Bize bayram gerek mi?!

Bugün bayram... Sevinçli gün olsun istiyoruz ama biz hüzünle yaşayan bir milletiz. Şehit haberleri geliyor, kaza haberleri geliyor ve yoksulluk haberleri geliyor. Kim bilir kaç evde yas var, kim bilir kaç evde bir tas çorbaya muhtaç insanlar yaşıyor.

Devleti yönetenler halkın kaygılarını, yaslarını bir idrak edebilseler. Ama hiçbir surette edemiyorlar; düşmanlık ekiyorlar.

Bayram günü, politik meselelere girmeyeyim diyorum ama yönetenlerin küçük hesaplarla dinimizi kendi anlayışlarıyla sınırlamaları, millî hislerle oynamaları, "adalet"i paspas etmeleri karşısında susamıyarsunuz!

Bilmem kaçıncı "adalet" stratejisini belirlediler, ertesi gün yüzlerce hâkimi, savcıyı oraya buraya yollayıverdiler.
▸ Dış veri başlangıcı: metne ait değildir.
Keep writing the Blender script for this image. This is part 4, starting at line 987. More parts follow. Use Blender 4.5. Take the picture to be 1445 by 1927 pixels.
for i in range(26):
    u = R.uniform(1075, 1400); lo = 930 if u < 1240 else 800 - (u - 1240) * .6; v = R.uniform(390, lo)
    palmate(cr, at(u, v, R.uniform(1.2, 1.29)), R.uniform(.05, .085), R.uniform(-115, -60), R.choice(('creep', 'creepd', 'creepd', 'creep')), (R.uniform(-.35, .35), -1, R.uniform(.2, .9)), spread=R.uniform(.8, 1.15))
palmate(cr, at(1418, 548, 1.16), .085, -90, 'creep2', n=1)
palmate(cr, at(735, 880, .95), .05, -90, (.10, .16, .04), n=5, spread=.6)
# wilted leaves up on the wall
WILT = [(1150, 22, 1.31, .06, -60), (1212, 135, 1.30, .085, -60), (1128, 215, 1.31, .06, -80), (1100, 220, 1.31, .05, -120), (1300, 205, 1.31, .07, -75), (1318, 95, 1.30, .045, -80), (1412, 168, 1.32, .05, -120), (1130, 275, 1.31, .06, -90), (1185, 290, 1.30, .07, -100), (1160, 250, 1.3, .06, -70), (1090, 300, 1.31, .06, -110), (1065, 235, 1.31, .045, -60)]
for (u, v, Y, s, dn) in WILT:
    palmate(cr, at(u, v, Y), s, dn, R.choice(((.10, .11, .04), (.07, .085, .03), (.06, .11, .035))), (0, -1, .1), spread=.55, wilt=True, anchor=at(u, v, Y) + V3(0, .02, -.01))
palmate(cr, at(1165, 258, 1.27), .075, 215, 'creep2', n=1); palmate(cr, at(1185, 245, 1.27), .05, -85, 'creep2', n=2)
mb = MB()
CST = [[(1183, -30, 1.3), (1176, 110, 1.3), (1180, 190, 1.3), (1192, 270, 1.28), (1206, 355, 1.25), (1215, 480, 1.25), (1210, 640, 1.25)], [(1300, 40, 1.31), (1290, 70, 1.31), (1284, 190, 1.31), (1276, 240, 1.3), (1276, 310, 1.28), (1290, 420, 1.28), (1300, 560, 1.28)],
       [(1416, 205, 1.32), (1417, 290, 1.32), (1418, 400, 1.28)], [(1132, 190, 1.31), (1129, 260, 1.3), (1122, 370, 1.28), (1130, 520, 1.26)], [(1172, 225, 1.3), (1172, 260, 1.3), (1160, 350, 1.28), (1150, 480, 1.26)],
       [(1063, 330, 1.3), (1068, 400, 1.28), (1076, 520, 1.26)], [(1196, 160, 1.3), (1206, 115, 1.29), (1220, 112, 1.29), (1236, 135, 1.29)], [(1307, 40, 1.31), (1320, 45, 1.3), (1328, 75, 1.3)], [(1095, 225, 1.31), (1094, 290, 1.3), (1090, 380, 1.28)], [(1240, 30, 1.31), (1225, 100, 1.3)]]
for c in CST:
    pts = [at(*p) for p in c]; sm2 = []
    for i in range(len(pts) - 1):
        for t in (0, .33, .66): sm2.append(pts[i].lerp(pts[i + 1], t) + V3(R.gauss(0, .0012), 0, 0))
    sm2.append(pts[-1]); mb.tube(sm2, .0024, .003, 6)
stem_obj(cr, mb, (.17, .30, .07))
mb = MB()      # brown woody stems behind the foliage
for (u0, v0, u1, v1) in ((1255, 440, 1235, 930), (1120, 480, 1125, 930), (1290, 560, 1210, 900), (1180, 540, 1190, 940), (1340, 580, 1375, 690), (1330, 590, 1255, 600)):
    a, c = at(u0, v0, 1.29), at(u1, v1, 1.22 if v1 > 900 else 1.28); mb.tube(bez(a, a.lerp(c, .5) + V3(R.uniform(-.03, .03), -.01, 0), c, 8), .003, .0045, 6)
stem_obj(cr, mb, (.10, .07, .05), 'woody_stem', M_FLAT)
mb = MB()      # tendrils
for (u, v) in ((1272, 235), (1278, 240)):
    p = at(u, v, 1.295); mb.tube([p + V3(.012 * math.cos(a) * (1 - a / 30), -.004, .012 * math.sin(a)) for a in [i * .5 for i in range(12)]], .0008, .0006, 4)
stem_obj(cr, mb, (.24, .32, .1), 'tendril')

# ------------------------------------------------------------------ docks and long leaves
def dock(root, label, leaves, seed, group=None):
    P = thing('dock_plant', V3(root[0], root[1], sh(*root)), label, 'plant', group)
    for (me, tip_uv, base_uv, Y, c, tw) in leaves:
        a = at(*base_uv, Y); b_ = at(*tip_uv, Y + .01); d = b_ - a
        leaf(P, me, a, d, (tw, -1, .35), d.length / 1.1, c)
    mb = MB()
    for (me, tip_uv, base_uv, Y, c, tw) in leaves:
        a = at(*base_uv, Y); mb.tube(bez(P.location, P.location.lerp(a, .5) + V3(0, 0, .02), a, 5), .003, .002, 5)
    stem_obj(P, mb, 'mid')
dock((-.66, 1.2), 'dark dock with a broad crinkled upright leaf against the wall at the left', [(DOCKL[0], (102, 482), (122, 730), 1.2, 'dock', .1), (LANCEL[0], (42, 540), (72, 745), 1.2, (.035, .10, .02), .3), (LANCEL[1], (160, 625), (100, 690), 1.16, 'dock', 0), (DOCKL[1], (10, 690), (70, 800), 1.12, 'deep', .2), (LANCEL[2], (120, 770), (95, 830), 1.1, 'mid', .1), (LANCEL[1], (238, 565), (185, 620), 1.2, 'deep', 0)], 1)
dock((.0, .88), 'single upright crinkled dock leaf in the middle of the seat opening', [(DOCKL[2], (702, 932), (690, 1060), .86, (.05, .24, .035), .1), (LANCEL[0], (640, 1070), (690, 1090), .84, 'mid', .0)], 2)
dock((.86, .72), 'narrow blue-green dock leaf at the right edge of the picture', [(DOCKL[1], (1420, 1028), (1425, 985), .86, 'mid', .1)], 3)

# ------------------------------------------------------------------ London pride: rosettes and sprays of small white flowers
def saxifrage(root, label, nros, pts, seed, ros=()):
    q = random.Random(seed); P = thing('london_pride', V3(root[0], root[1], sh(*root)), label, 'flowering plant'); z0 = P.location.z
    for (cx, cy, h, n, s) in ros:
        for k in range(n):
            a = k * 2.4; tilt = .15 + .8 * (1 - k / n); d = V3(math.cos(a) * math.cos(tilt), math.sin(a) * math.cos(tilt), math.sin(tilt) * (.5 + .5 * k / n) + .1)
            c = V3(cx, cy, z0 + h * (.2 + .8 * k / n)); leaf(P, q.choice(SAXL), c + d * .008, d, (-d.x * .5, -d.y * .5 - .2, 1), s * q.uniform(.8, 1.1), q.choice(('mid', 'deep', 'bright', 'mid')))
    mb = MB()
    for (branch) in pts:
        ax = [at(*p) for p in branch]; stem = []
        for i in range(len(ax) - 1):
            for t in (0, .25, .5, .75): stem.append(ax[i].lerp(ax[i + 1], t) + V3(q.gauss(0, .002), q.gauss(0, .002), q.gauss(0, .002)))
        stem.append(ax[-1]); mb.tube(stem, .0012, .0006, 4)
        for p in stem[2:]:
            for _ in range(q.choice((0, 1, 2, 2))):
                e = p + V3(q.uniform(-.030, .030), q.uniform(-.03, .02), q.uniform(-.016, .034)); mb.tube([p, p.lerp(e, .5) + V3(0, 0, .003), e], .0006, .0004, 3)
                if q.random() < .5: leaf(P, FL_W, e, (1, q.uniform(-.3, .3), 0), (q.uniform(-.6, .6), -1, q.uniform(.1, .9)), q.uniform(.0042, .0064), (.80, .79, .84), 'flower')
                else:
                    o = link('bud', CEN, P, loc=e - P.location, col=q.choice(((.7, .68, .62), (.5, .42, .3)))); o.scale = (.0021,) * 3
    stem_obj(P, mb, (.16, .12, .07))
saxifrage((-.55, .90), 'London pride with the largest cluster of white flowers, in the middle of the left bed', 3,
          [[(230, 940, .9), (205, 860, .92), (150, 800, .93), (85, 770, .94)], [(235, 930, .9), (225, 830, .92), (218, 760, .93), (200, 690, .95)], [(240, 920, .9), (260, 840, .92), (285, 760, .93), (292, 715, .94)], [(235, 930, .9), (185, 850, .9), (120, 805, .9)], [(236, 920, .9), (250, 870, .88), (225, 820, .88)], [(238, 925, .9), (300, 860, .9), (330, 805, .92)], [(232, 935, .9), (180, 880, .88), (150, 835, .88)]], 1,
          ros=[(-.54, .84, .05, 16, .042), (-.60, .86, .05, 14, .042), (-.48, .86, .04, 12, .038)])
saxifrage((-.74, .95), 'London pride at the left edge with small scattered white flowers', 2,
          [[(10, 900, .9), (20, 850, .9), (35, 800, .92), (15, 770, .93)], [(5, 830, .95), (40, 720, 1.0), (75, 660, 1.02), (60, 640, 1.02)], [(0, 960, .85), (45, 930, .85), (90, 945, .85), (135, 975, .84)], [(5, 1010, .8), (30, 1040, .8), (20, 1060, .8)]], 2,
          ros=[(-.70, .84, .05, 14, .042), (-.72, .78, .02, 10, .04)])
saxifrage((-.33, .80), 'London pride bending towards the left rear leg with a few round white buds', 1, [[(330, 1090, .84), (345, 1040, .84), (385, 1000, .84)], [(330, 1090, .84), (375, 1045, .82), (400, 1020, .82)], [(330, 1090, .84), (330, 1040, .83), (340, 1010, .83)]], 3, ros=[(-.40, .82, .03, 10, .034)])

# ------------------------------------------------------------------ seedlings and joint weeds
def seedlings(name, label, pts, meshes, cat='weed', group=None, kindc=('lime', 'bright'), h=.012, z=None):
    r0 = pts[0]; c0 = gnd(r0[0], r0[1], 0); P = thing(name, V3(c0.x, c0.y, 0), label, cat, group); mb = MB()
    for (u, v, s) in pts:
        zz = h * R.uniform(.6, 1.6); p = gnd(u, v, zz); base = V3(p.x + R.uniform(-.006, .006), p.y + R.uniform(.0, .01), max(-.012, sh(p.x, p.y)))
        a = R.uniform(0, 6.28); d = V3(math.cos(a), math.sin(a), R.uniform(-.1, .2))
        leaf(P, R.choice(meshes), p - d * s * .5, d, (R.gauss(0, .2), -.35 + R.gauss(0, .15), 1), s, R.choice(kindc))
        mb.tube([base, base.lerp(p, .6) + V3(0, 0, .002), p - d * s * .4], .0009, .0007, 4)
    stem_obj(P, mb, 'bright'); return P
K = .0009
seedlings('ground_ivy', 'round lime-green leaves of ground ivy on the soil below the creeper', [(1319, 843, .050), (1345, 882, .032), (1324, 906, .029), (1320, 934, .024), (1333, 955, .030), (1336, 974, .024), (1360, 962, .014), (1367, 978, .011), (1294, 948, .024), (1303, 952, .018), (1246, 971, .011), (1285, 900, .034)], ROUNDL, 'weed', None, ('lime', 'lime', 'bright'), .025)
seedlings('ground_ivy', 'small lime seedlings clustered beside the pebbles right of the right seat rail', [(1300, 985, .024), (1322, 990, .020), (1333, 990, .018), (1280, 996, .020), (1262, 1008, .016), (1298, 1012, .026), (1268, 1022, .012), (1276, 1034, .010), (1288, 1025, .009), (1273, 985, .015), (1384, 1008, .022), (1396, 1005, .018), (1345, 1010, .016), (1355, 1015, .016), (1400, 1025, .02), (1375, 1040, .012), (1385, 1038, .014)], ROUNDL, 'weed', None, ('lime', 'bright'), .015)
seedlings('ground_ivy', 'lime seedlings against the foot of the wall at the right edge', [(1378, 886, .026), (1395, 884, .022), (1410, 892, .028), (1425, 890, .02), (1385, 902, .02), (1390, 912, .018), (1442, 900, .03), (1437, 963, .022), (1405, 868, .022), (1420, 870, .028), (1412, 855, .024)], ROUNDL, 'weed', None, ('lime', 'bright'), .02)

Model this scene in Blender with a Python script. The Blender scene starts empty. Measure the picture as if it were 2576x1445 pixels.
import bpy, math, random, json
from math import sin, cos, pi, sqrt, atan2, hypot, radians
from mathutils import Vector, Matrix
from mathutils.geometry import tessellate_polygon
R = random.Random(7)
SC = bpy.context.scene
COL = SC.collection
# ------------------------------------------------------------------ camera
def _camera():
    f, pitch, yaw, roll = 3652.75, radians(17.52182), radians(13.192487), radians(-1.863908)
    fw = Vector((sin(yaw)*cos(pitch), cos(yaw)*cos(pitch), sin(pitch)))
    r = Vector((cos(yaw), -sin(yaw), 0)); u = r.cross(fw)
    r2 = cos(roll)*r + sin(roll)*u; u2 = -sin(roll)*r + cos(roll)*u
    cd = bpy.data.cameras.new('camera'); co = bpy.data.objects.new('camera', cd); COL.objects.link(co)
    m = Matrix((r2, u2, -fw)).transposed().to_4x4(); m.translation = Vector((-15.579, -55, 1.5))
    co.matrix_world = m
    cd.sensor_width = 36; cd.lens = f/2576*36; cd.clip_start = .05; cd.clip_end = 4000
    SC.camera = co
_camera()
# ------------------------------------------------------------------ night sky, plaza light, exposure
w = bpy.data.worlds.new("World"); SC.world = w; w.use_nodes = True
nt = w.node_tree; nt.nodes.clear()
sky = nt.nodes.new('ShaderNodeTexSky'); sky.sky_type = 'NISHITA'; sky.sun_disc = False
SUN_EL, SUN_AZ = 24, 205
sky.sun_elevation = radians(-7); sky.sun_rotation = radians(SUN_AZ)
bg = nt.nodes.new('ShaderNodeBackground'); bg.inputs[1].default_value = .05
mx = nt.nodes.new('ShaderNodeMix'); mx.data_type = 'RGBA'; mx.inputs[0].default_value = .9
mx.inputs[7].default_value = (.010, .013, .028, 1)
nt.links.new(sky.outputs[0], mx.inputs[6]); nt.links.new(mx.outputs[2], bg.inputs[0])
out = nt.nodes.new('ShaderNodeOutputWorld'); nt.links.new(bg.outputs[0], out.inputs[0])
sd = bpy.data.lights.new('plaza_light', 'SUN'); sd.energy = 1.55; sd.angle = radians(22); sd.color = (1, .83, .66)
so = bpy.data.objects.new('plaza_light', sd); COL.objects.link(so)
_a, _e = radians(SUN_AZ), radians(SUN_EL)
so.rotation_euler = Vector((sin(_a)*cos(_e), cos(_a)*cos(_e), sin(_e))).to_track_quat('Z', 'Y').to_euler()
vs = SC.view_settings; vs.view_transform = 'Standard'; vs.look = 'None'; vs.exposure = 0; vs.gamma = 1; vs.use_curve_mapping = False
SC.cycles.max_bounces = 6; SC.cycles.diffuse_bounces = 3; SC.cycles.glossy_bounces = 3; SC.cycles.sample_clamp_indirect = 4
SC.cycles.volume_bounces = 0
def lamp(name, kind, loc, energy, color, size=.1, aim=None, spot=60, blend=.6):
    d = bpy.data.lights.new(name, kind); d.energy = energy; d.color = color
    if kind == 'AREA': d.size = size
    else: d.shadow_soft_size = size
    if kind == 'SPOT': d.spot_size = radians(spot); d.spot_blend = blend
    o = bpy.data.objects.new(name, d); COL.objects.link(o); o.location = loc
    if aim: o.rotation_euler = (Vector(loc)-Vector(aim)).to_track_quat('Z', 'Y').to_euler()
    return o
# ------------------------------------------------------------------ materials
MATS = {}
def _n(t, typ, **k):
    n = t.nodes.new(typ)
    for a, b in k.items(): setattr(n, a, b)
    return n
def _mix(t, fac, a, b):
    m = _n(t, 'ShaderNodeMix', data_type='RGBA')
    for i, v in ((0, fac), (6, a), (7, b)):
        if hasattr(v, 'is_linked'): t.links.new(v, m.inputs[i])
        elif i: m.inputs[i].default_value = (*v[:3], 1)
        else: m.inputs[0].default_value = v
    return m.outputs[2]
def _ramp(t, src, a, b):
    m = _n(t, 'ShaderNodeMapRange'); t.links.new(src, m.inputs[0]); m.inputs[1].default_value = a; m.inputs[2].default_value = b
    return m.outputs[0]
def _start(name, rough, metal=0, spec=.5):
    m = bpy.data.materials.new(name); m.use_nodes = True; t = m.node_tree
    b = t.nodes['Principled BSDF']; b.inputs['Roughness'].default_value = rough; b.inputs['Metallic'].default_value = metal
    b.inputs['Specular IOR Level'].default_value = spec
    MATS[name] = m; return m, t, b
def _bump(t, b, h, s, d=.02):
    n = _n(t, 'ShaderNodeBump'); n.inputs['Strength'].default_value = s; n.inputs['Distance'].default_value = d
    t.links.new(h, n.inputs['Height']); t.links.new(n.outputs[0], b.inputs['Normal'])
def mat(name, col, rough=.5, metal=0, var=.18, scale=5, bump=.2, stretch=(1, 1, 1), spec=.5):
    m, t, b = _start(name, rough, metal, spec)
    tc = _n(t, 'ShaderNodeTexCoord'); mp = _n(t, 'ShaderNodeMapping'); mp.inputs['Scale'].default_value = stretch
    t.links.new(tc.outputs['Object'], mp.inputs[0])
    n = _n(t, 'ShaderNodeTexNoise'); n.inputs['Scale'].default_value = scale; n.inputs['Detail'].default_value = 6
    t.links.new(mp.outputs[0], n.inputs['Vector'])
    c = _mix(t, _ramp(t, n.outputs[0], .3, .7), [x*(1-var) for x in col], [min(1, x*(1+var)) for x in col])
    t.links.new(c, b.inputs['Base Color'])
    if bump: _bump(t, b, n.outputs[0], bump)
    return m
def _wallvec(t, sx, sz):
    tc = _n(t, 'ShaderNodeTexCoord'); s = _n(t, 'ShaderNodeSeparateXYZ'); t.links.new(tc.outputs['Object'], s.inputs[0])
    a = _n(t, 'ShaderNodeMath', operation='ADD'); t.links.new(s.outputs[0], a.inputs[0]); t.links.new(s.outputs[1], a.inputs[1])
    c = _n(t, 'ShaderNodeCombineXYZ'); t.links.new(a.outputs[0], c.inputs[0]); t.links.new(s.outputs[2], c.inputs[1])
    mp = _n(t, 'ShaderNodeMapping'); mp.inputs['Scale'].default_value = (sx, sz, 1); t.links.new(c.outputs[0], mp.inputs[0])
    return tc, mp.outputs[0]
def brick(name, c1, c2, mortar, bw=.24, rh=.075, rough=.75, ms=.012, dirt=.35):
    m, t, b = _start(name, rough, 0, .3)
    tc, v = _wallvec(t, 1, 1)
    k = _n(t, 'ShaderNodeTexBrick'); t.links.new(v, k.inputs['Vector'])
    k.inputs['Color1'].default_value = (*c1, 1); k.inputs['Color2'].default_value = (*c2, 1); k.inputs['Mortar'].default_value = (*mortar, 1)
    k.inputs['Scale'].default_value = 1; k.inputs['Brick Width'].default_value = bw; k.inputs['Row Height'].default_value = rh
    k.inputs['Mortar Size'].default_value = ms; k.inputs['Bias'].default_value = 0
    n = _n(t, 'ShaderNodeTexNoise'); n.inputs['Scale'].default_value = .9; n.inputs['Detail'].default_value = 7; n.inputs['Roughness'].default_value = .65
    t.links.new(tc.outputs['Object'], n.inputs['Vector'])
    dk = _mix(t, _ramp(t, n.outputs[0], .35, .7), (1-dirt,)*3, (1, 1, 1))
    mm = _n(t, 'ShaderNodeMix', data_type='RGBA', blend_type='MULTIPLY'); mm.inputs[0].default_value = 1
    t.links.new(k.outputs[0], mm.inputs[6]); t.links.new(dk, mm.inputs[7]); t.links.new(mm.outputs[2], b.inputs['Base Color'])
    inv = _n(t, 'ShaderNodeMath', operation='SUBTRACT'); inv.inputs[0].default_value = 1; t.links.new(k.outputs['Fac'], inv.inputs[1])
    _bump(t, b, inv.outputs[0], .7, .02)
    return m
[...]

Hangilerinin gerekli tayin olduğunu, hangilerinin olmadığını bilemiyoruz. O kadar aileyi yollara döktüler. Kendilerinin istedikleri kararları vermeyen hâkimleri değiştirmelerini saymıyoruz. Vak'a-i âdiye artık.

Siz inanıyor musunuz adalet sistemi iyileştirilecek, hak yerini bulacak? Dış maşaların 15 Temmuz'da kakıştıkları darbe teşebbüsünün ardından, darbeyle ilgileri bulunmayan, iktidarın sıkı dostluğunu kazanmış Cemaat'e şöyle bir uğrayıp geçmenin dışında hiçbir "örgüt" faaliyetinde yer almamış birlerce insan hapse atıldı, yüz binlerce insan işinden kovuldu. Mahkemelerde aklananlar işlerine iade edilmedi. "Yandaşlar" bile kaç defa yazdı. Kulak kabartan var mı?! 

 Hâlen Ak Parti üyesi olan partinin eski genel başkanı, müstafi başbakan Ahmet Davutoğlu, partisindeki ters giden şeyleri, gayeden uzaklaşmayı, artık insana zulme dönmüş icraatı görmese yollara düşmezdi. Başka eski ağır toplar da kapalı kapılar ardında büyük hazırlık yapıyorlar, ortaya çıkmak için fırsat kolluyorlar.

Bu hareketlenmeler trene indi, trene bindi basitliğiyle açıklanabilir mi?  

Açıktan faaliyet yürüten Ahmet Davutoğlu, memleketi Konya'da katıldığı programda da, yeni partinin temellerine tuğla koymaya devam etti.

Biliyorsunuz, Saray, Yüksek İstişare Konseyi için apar topar kararname çıkarttı. Teklif götürülenlere ve kabul edenlere baktığımızda yeni partilere gideceğinden çekinilen isimler çoğu. Ulûfe dağıtılarak gitmelerinin engellenmek istendiğinde hemen herkes müttefik.

Ahmet Davutoğlu'nun, şu sözleriyle Yüksek İstişare Konseyi'ne göndermede bulunmadığını söyleyebilir miyiz:

"Bir devlet adamı olarak gördüğüm, İslâm dünyasındaki en büyük eksiklik bir iç muhasebe yapacak düşünce özgürlüğünden yoksun olmaktır. Düşünce özgürlüğünün olmadığı yerde istişare anlamını kaybeder.

İstişare ortak akıl yolculuğuysa orada bulunan herkesin düşüncesini rahatlıkla üretebileceği, ifade edebileceği ve rahatlıkla aktarabileceği bir ortam olmalı. Eğer düşünce özgürlüğü yoksa muhasebe anlamını kaybeder. Eğer düşünce özgürlüğü yoksa istişare sadece bir merasimden ibaret olarak kalır. İstişarenin asgari gereği düşünce özgürlüğüyse düşünce özgürlüğünün asgarisi de eleştiriye açıklıktır. Düşününüz ki Hz. Ömer'den savaş ganimetlerinin hesabını soran ashabı överken, kendimize dönük en ufak bir eleştiri olduğunda sorgulamaya başlıyoruz. Oysa Hz. Ömer'e kalkıp bu soruyu soran ashaba, sahabeye kimse Sasanî ya da Bizans muamelesi yapmamıştır."

Davutoğlu'nun sözleri çok ağır. Bakalım Saray'dan nasıl bir "dokundurma" gelecek?